Tefekkür zahmetine katlanmayan kişinin aleyhine işleyen zamanın, dünyevileşme ve salt olarak toprağı benimseme tavrını ciddi bir biçimde anlamsız kıldığı/yerle bir ettiği izâhtan vârestedir. Çünkü insan, dünyevi/mevcut olanı kuşatamadığının/kuşatamayacağının farkına belli bir yaş/amışlık/tan sonra varmaktadır. İşte o zaman, insan, özüne dair anlam/landırm/a çabaları yoğunlaştırır ve sonsuz-bakışlı hakikatine doğru kuvvetli adımlar atar. Bu ise, bir yandan elde edemediklerinin acısını dindirme, diğer yandan özdeki sonsuz olma istidâdına kulak vermeyi bünyesinde barındırır. Zorunlulukların inşa ettiği bilinçlilik hali sonucunda, ilerleyen zamanın kendisini yıpratışına cevap veren biri ile, ömür boyu yolcu olma bilincini bilinçli olarak sırtlayan bir cânın aynı olamayacağı da açıktır. Öncelikle o, ömrünü, eşyânın güdümünden kurtararak zaten ödüllendirilmiştir, ikinci olarak ise onun, bir ömür beslediği sonsuz-bakışlılıkla, zamanın kendisini yıpratışına cevap olarak özüne yönelen kimsenin sonsuzluk bilinci aynı nitelikte değildir.

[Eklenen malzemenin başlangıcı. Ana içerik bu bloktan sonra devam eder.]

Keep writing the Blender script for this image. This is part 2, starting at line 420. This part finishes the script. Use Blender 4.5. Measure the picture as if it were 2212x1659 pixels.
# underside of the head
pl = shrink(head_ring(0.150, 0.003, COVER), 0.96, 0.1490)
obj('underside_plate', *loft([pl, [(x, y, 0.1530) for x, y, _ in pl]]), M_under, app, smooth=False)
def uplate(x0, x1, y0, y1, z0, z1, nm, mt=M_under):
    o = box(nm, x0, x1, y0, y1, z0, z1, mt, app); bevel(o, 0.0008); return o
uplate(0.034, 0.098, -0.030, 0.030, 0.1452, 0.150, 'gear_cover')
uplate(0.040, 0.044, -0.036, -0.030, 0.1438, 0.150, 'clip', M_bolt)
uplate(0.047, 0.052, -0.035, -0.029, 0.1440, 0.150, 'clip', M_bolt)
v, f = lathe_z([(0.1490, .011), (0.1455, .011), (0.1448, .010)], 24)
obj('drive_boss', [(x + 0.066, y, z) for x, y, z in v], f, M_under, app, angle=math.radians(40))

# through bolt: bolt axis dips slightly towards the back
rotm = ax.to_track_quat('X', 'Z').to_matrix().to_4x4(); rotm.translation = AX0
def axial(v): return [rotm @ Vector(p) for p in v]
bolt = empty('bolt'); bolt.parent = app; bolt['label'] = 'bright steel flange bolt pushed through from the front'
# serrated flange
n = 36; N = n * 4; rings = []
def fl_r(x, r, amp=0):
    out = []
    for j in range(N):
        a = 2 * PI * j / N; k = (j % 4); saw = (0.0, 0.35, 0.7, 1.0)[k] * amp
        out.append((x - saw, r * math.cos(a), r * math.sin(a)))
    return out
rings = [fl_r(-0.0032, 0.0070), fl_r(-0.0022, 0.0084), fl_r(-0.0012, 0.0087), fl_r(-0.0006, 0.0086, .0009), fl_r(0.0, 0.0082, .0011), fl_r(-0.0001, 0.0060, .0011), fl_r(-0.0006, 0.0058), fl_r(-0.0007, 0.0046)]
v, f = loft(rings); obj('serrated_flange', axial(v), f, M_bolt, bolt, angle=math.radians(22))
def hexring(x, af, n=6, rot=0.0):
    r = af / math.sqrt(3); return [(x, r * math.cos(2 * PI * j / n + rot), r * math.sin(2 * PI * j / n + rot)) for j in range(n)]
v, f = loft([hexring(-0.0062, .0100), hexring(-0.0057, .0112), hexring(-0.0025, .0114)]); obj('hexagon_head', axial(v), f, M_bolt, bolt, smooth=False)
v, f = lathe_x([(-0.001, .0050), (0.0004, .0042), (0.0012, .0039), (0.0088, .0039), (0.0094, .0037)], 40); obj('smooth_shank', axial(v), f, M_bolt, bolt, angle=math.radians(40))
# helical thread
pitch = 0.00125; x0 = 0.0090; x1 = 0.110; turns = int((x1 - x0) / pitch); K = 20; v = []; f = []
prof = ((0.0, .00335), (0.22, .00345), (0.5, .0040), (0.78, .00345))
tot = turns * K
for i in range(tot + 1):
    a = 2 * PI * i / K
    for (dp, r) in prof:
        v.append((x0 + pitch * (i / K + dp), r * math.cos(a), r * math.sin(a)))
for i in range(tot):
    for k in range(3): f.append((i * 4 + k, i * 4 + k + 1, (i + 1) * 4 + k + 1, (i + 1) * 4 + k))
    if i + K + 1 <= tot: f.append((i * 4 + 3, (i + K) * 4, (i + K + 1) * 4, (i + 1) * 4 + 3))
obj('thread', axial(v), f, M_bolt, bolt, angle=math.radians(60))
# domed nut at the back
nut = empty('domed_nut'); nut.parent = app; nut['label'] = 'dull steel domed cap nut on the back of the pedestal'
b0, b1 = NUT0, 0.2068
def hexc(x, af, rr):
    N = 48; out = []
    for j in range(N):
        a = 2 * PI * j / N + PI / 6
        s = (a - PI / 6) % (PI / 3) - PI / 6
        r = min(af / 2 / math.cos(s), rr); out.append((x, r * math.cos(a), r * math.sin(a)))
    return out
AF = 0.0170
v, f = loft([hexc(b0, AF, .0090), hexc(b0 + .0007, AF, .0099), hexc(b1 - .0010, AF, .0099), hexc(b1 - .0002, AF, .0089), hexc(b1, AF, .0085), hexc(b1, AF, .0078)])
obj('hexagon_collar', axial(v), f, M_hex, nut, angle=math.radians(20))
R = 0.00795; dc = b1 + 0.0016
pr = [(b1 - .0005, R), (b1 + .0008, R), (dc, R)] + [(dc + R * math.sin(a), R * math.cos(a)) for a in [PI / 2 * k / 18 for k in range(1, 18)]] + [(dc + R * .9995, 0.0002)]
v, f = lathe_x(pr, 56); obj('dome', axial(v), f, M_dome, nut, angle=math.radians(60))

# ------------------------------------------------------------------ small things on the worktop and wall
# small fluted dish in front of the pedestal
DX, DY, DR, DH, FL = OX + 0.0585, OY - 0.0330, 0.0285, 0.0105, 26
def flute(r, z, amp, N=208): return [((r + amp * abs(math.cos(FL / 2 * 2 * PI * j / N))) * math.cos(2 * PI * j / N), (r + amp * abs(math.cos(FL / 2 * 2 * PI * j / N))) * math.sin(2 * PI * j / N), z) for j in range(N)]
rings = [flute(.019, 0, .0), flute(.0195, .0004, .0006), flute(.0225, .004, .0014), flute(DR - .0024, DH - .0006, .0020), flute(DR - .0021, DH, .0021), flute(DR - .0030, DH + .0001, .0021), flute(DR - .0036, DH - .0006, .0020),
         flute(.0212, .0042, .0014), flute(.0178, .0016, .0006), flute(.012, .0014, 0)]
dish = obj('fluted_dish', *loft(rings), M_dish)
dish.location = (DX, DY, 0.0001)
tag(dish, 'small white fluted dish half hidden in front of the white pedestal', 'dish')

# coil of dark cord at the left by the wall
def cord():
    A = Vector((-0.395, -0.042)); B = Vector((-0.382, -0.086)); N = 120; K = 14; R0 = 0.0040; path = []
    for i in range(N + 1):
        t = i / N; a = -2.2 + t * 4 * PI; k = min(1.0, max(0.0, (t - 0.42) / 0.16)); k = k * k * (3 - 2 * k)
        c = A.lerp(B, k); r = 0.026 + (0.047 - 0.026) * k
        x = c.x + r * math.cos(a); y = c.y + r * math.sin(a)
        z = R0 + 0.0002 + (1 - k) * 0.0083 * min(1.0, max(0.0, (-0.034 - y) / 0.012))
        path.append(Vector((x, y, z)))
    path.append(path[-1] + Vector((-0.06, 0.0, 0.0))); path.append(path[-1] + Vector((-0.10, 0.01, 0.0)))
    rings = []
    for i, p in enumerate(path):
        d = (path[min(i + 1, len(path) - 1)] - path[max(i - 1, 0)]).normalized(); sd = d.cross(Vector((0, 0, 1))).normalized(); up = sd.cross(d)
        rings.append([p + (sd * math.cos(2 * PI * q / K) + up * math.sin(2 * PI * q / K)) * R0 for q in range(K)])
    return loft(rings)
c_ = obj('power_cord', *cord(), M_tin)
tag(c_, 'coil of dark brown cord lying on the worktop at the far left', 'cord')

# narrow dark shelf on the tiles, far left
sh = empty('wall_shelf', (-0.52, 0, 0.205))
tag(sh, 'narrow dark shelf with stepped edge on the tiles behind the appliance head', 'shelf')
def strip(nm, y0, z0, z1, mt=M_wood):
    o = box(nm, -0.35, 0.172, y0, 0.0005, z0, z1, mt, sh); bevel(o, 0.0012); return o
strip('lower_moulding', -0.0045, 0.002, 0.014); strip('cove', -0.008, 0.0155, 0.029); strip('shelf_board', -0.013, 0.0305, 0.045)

Aynı nitelikte olmayan kazanılmışlıkların, aynı surette karşılık bulması eşyânın tabiatına aykırıdır. Arzusu ve arzusunun istikrarı dolayısıyla ömrünü toprak-tabiatlı ve sonsuz-bakışlı olarak geçirmiş gönlün elde edeceği sonsuz/luğ/un niteliği, kesinlikle diğerinden farklı olacaktır.

Özetle insan, kendisine değer katacağını düşündüğü şeyi karşılık olarak bulur. Dünyevileşmeyi arzulayan dünya ile, toprak-tabiatlı ve sonsuz-bakışlı olup öteleri arzulayan, sonsuzluk ile mükafatlandırılır.